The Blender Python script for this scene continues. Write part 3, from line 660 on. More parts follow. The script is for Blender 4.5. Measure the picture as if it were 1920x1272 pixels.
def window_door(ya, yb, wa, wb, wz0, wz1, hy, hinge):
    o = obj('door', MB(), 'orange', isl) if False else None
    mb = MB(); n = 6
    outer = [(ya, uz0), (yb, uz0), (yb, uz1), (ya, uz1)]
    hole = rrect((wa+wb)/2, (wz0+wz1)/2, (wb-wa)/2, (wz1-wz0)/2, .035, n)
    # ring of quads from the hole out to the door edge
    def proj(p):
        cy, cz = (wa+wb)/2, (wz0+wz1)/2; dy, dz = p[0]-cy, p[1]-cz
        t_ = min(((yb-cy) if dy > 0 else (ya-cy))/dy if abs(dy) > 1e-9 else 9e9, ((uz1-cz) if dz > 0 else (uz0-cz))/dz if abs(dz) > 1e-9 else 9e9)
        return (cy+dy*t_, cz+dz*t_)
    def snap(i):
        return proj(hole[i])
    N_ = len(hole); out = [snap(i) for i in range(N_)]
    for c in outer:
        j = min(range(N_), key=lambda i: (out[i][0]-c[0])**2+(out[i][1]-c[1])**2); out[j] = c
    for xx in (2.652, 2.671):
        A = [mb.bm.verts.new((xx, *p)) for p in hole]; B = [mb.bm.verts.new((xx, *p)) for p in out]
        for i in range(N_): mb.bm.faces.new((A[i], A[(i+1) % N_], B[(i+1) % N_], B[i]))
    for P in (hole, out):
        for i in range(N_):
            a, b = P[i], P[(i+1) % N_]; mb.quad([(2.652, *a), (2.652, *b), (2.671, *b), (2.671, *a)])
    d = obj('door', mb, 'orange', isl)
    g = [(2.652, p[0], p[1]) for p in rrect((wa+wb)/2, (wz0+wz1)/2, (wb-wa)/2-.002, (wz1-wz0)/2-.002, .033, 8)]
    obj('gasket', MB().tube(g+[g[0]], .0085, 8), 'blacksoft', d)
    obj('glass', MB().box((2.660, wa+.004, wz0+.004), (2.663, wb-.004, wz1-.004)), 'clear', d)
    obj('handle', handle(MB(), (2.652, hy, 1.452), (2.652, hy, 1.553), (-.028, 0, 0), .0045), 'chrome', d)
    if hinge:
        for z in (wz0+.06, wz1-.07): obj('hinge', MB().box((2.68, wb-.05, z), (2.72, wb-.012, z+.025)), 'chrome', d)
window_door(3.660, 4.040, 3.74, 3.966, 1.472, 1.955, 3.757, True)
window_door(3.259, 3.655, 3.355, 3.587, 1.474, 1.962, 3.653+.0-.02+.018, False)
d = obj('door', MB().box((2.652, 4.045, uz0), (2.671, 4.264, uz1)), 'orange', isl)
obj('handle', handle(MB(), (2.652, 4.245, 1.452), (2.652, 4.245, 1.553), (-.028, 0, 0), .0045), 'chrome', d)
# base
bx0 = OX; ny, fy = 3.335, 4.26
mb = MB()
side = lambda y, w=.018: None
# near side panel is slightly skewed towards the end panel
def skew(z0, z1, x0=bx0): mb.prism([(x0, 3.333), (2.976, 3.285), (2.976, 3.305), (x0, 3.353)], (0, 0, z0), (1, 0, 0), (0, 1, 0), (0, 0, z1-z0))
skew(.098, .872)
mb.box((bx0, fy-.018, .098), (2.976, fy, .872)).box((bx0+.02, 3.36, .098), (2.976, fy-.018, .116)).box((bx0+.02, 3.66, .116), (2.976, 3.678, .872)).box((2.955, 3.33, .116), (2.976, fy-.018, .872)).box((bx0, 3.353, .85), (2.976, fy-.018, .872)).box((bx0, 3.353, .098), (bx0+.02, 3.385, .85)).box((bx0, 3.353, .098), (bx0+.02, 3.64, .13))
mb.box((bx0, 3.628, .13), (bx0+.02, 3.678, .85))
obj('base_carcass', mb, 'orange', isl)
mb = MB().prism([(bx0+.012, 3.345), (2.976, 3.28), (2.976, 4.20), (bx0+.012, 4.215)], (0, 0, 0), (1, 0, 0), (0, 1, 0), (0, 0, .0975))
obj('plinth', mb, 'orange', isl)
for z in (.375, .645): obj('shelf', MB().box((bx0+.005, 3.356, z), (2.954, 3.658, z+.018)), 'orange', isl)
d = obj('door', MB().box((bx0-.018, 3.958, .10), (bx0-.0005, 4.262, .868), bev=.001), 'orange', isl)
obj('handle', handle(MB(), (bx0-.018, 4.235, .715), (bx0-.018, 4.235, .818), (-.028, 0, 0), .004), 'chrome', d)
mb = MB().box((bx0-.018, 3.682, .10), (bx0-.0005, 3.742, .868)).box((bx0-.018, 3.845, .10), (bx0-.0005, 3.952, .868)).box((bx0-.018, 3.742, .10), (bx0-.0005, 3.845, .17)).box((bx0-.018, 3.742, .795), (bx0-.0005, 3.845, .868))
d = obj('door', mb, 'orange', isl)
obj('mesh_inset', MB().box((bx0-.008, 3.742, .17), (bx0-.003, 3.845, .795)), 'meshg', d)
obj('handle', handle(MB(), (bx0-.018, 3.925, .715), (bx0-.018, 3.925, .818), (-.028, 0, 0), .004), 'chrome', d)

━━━

▶ **Written task**: Quote each line of the data above exactly as written.

▶ **Right answer**:
The Blender Python script for this scene continues. Write part 3, from line 660 on. More parts follow. The script is for Blender 4.5. Measure the picture as if it were 1920x1272 pixels.
def window_door(ya, yb, wa, wb, wz0, wz1, hy, hinge):
    o = obj('door', MB(), 'orange', isl) if False else None
    mb = MB(); n = 6
    outer = [(ya, uz0), (yb, uz0), (yb, uz1), (ya, uz1)]
    hole = rrect((wa+wb)/2, (wz0+wz1)/2, (wb-wa)/2, (wz1-wz0)/2, .035, n)
    # ring of quads from the hole out to the door edge
    def proj(p):
        cy, cz = (wa+wb)/2, (wz0+wz1)/2; dy, dz = p[0]-cy, p[1]-cz
        t_ = min(((yb-cy) if dy > 0 else (ya-cy))/dy if abs(dy) > 1e-9 else 9e9, ((uz1-cz) if dz > 0 else (uz0-cz))/dz if abs(dz) > 1e-9 else 9e9)
        return (cy+dy*t_, cz+dz*t_)
    def snap(i):
        return proj(hole[i])
    N_ = len(hole); out = [snap(i) for i in range(N_)]
    for c in outer:
        j = min(range(N_), key=lambda i: (out[i][0]-c[0])**2+(out[i][1]-c[1])**2); out[j] = c
    for xx in (2.652, 2.671):
        A = [mb.bm.verts.new((xx, *p)) for p in hole]; B = [mb.bm.verts.new((xx, *p)) for p in out]
        for i in range(N_): mb.bm.faces.new((A[i], A[(i+1) % N_], B[(i+1) % N_], B[i]))
    for P in (hole, out):
        for i in range(N_):
            a, b = P[i], P[(i+1) % N_]; mb.quad([(2.652, *a), (2.652, *b), (2.671, *b), (2.671, *a)])
    d = obj('door', mb, 'orange', isl)
    g = [(2.652, p[0], p[1]) for p in rrect((wa+wb)/2, (wz0+wz1)/2, (wb-wa)/2-.002, (wz1-wz0)/2-.002, .033, 8)]
    obj('gasket', MB().tube(g+[g[0]], .0085, 8), 'blacksoft', d)
    obj('glass', MB().box((2.660, wa+.004, wz0+.004), (2.663, wb-.004, wz1-.004)), 'clear', d)
    obj('handle', handle(MB(), (2.652, hy, 1.452), (2.652, hy, 1.553), (-.028, 0, 0), .0045), 'chrome', d)
    if hinge:
        for z in (wz0+.06, wz1-.07): obj('hinge', MB().box((2.68, wb-.05, z), (2.72, wb-.012, z+.025)), 'chrome', d)
window_door(3.660, 4.040, 3.74, 3.966, 1.472, 1.955, 3.757, True)
window_door(3.259, 3.655, 3.355, 3.587, 1.474, 1.962, 3.653+.0-.02+.018, False)
d = obj('door', MB().box((2.652, 4.045, uz0), (2.671, 4.264, uz1)), 'orange', isl)
obj('handle', handle(MB(), (2.652, 4.245, 1.452), (2.652, 4.245, 1.553), (-.028, 0, 0), .0045), 'chrome', d)
# base
bx0 = OX; ny, fy = 3.335, 4.26
mb = MB()
side = lambda y, w=.018: None
# near side panel is slightly skewed towards the end panel
def skew(z0, z1, x0=bx0): mb.prism([(x0, 3.333), (2.976, 3.285), (2.976, 3.305), (x0, 3.353)], (0, 0, z0), (1, 0, 0), (0, 1, 0), (0, 0, z1-z0))
skew(.098, .872)
mb.box((bx0, fy-.018, .098), (2.976, fy, .872)).box((bx0+.02, 3.36, .098), (2.976, fy-.018, .116)).box((bx0+.02, 3.66, .116), (2.976, 3.678, .872)).box((2.955, 3.33, .116), (2.976, fy-.018, .872)).box((bx0, 3.353, .85), (2.976, fy-.018, .872)).box((bx0, 3.353, .098), (bx0+.02, 3.385, .85)).box((bx0, 3.353, .098), (bx0+.02, 3.64, .13))
mb.box((bx0, 3.628, .13), (bx0+.02, 3.678, .85))
obj('base_carcass', mb, 'orange', isl)
mb = MB().prism([(bx0+.012, 3.345), (2.976, 3.28), (2.976, 4.20), (bx0+.012, 4.215)], (0, 0, 0), (1, 0, 0), (0, 1, 0), (0, 0, .0975))
obj('plinth', mb, 'orange', isl)
for z in (.375, .645): obj('shelf', MB().box((bx0+.005, 3.356, z), (2.954, 3.658, z+.018)), 'orange', isl)
d = obj('door', MB().box((bx0-.018, 3.958, .10), (bx0-.0005, 4.262, .868), bev=.001), 'orange', isl)
obj('handle', handle(MB(), (bx0-.018, 4.235, .715), (bx0-.018, 4.235, .818), (-.028, 0, 0), .004), 'chrome', d)
mb = MB().box((bx0-.018, 3.682, .10), (bx0-.0005, 3.742, .868)).box((bx0-.018, 3.845, .10), (bx0-.0005, 3.952, .868)).box((bx0-.018, 3.742, .10), (bx0-.0005, 3.845, .17)).box((bx0-.018, 3.742, .795), (bx0-.0005, 3.845, .868))
d = obj('door', mb, 'orange', isl)
obj('mesh_inset', MB().box((bx0-.008, 3.742, .17), (bx0-.003, 3.845, .795)), 'meshg', d)
obj('handle', handle(MB(), (bx0-.018, 3.925, .715), (bx0-.018, 3.925, .818), (-.028, 0, 0), .004), 'chrome', d)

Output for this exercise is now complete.